Start of STORED ROWS

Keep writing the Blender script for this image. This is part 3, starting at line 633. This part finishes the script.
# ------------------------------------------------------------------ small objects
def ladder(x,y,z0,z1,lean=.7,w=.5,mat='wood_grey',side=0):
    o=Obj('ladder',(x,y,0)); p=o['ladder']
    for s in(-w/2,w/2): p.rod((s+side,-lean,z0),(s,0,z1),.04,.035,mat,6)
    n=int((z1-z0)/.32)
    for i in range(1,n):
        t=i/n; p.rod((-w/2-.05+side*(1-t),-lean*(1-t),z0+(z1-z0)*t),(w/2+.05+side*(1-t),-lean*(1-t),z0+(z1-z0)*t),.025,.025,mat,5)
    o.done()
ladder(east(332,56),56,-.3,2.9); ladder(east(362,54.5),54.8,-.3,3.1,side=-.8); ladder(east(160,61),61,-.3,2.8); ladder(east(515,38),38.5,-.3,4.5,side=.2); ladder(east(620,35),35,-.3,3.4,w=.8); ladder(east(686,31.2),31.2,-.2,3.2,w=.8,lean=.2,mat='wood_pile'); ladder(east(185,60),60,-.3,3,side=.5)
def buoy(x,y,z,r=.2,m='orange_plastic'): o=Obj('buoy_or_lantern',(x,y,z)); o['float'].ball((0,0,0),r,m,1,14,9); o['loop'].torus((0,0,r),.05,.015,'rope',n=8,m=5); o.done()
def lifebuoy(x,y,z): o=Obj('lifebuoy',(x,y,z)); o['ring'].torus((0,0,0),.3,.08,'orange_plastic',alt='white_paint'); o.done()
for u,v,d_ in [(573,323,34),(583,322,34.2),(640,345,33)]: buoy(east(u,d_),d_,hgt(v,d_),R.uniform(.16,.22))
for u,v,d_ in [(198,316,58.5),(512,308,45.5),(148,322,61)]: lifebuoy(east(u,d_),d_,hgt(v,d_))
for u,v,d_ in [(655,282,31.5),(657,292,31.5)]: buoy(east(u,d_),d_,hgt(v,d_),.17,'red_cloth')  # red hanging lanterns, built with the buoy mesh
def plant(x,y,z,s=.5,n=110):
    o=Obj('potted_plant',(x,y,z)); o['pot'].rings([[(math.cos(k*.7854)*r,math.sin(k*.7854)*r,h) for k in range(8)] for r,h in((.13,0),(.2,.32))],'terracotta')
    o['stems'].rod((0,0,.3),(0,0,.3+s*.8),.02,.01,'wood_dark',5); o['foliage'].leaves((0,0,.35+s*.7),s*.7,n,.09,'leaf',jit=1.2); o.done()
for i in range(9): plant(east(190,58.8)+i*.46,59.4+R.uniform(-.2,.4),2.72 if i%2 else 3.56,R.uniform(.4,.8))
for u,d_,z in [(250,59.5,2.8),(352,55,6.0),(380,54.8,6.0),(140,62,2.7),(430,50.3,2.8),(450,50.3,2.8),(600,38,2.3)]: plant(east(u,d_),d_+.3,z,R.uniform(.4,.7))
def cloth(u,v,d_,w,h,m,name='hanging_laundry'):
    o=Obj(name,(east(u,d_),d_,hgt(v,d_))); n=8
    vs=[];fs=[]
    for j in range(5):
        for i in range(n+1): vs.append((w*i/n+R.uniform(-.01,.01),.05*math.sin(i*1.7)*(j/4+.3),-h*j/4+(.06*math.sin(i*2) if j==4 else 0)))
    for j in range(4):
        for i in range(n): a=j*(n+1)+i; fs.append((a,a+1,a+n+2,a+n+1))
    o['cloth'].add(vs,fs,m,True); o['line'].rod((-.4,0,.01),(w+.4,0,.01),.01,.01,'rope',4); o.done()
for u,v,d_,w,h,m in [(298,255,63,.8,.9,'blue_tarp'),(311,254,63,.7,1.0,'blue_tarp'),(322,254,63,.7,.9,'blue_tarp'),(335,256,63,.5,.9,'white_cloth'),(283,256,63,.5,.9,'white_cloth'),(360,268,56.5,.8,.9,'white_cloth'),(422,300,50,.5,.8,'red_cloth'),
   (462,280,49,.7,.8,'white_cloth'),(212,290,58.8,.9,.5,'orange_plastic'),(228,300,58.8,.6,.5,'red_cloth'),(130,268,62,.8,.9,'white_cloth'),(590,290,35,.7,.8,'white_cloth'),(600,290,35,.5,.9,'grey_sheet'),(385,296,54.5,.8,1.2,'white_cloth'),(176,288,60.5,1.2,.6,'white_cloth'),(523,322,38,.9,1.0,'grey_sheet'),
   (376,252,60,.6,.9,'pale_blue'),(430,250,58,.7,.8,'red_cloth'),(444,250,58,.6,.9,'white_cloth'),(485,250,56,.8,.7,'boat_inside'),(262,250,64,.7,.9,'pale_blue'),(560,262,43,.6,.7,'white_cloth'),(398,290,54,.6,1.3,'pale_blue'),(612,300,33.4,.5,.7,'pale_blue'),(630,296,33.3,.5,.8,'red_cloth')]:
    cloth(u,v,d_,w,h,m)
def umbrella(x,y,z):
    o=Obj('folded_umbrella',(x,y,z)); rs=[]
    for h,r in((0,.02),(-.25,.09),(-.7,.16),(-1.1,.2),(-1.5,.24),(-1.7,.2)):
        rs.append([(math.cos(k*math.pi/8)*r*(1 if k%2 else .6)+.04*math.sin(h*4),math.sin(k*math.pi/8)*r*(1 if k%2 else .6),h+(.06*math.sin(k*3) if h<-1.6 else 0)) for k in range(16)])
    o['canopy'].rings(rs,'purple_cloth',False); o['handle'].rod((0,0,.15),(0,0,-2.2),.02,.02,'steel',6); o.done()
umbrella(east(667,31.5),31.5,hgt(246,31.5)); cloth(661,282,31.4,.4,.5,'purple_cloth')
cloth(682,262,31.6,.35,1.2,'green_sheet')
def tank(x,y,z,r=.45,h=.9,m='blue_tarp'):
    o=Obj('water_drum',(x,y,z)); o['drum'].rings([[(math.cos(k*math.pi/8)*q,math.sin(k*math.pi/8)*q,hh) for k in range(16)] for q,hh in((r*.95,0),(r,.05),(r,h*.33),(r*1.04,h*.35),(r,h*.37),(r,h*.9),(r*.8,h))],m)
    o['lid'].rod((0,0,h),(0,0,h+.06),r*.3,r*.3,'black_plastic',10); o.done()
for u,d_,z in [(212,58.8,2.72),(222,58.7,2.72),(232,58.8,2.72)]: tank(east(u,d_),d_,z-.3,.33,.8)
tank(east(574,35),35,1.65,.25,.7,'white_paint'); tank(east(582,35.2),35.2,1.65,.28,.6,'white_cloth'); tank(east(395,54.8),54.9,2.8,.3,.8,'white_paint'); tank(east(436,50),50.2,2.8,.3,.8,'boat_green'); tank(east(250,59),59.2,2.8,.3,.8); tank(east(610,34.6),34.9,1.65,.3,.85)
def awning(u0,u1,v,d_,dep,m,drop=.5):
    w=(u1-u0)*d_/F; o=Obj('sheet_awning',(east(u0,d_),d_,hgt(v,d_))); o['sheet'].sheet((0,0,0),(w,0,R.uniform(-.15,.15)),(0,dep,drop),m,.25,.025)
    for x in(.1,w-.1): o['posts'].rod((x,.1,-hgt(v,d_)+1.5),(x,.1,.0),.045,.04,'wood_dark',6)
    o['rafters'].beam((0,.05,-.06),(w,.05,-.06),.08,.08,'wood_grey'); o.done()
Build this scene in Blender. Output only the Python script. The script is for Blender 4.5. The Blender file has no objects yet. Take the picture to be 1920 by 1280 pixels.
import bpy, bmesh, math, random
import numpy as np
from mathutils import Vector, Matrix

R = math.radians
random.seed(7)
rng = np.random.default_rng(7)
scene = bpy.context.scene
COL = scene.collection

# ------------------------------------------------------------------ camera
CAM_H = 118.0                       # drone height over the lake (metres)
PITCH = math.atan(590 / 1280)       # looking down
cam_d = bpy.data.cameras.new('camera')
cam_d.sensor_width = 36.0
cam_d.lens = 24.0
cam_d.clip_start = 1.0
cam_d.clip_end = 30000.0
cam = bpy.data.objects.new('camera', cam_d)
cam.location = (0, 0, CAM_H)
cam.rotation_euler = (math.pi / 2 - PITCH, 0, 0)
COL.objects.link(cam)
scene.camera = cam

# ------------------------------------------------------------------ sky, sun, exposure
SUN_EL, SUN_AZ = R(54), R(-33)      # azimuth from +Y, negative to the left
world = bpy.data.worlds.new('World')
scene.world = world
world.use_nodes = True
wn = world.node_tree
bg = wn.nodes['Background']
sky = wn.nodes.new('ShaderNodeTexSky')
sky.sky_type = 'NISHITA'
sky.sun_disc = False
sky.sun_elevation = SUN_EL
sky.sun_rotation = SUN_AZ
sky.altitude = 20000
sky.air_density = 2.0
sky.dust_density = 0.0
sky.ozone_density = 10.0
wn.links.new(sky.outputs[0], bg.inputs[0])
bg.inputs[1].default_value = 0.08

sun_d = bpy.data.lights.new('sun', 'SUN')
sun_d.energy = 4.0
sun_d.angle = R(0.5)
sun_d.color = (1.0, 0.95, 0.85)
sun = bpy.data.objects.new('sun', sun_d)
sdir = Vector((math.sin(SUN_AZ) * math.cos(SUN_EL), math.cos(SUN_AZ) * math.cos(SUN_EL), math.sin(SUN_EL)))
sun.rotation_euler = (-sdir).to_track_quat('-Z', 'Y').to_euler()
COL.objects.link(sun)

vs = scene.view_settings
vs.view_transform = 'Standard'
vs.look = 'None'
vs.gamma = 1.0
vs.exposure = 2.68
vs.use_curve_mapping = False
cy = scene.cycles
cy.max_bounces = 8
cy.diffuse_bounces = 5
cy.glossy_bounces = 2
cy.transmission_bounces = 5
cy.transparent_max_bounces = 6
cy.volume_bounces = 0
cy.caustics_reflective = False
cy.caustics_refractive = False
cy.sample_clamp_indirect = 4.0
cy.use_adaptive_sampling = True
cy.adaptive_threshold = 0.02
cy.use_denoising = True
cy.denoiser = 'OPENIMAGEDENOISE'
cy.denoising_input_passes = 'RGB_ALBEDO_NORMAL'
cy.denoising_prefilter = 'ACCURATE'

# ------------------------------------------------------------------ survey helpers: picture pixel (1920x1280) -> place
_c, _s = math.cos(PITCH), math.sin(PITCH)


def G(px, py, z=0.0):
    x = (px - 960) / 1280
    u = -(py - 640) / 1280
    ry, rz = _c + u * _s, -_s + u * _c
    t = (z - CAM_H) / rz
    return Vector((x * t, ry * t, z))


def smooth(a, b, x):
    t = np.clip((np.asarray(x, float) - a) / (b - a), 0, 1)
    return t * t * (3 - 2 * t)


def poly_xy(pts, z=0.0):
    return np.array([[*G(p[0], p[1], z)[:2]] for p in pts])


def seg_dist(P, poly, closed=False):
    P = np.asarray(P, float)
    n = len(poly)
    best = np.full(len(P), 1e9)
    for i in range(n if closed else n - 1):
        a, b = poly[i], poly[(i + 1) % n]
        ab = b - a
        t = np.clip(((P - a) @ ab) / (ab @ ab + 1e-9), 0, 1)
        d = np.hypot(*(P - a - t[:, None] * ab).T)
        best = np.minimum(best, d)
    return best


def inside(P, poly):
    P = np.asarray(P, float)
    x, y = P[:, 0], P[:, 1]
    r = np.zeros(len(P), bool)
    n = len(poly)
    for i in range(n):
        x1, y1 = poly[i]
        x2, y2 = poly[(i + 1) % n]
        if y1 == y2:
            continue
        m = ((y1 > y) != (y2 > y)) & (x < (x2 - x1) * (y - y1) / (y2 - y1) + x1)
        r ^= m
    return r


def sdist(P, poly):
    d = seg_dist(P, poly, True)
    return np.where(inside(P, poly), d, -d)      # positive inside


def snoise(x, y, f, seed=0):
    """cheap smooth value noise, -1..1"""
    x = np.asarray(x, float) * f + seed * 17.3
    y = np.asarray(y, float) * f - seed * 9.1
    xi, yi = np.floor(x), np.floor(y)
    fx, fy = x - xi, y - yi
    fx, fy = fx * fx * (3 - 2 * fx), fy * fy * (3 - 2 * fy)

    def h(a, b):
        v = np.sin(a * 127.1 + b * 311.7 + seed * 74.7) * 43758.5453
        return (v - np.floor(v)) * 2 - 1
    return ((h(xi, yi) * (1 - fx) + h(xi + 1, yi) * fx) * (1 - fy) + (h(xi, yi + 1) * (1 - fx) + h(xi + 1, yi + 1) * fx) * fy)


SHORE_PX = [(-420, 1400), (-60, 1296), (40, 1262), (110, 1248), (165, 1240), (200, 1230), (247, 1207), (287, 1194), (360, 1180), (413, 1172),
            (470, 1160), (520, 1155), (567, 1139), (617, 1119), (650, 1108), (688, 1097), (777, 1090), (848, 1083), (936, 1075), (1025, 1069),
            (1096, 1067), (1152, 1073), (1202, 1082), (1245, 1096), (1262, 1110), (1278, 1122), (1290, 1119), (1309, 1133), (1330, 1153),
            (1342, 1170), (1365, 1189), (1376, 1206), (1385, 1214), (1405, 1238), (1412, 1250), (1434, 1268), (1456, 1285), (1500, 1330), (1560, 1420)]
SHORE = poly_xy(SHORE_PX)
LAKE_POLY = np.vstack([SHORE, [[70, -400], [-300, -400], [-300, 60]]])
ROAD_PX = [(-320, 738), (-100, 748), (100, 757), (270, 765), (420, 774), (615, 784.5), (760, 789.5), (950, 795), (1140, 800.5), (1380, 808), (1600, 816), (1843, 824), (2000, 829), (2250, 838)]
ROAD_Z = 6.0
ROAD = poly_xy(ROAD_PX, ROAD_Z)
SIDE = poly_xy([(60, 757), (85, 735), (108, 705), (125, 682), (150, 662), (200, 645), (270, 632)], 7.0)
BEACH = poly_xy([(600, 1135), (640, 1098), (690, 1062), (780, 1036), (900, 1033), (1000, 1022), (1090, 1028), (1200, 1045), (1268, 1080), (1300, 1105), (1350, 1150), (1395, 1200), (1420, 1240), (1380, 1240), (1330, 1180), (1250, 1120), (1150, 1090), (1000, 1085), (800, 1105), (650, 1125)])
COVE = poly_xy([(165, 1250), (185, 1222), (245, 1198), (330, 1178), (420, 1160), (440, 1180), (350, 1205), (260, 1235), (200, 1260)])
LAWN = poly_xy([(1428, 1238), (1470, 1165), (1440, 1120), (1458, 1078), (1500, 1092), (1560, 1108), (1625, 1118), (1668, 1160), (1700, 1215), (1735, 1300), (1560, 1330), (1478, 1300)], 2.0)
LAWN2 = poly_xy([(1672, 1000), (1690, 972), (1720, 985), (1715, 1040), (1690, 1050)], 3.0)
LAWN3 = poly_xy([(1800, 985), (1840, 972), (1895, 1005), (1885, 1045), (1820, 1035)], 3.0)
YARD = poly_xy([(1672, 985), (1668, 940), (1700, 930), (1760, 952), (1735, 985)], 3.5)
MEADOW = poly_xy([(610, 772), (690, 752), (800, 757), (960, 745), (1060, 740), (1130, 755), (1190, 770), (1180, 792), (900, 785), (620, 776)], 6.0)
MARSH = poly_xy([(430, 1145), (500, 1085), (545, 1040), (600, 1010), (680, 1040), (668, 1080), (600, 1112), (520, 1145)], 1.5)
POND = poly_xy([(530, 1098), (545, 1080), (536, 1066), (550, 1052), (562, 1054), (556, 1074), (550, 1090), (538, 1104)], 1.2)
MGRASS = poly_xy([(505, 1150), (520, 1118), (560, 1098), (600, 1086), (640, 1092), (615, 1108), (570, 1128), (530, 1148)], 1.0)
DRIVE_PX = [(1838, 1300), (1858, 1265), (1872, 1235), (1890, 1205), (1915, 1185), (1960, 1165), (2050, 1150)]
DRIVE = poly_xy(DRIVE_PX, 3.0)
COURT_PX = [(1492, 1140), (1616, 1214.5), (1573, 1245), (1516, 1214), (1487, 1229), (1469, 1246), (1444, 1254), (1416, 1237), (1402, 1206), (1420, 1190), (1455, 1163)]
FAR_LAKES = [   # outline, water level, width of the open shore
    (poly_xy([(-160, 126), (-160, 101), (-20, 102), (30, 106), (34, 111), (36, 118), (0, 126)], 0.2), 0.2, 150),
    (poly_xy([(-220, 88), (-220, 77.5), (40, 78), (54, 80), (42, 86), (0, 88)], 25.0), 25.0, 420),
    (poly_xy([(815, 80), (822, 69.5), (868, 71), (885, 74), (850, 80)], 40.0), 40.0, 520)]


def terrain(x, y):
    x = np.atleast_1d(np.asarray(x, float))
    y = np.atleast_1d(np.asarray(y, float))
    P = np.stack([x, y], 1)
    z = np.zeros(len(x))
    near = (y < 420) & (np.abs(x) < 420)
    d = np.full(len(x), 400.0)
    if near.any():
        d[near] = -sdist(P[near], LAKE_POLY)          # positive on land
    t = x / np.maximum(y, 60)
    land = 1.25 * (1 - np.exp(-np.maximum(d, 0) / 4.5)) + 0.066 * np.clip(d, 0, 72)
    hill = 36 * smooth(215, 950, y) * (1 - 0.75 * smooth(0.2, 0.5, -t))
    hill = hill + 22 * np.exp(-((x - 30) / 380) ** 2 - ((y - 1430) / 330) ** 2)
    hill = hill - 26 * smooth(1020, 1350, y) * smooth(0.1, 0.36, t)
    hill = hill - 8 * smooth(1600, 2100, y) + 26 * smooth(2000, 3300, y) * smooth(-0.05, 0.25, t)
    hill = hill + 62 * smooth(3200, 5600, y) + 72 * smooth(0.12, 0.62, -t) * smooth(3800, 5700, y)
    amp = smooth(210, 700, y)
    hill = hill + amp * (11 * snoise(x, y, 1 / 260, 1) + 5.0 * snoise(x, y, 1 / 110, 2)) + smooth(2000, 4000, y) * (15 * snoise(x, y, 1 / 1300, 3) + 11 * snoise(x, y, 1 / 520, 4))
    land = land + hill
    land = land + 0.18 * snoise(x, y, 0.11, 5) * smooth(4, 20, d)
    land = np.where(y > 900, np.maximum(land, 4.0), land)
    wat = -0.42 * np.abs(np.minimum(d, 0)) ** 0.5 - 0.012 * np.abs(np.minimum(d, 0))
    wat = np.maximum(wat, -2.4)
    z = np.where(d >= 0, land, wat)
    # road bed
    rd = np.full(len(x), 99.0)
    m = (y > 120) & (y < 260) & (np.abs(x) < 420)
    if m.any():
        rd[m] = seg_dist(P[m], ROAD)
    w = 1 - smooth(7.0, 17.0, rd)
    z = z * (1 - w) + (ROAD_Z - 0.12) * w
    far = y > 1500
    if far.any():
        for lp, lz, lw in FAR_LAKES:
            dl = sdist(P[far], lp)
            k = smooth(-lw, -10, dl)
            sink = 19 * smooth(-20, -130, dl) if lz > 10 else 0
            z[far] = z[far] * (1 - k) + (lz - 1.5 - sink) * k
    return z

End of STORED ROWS

JOB → Set down exactly the lines from the line that contains "Build this scene" to the line that contains "COL = scene.collection", both lines included, and nothing more.

SOLUTION →
Build this scene in Blender. Output only the Python script. The script is for Blender 4.5. The Blender file has no objects yet. Take the picture to be 1920 by 1280 pixels.
import bpy, bmesh, math, random
import numpy as np
from mathutils import Vector, Matrix

R = math.radians
random.seed(7)
rng = np.random.default_rng(7)
scene = bpy.context.scene
COL = scene.collection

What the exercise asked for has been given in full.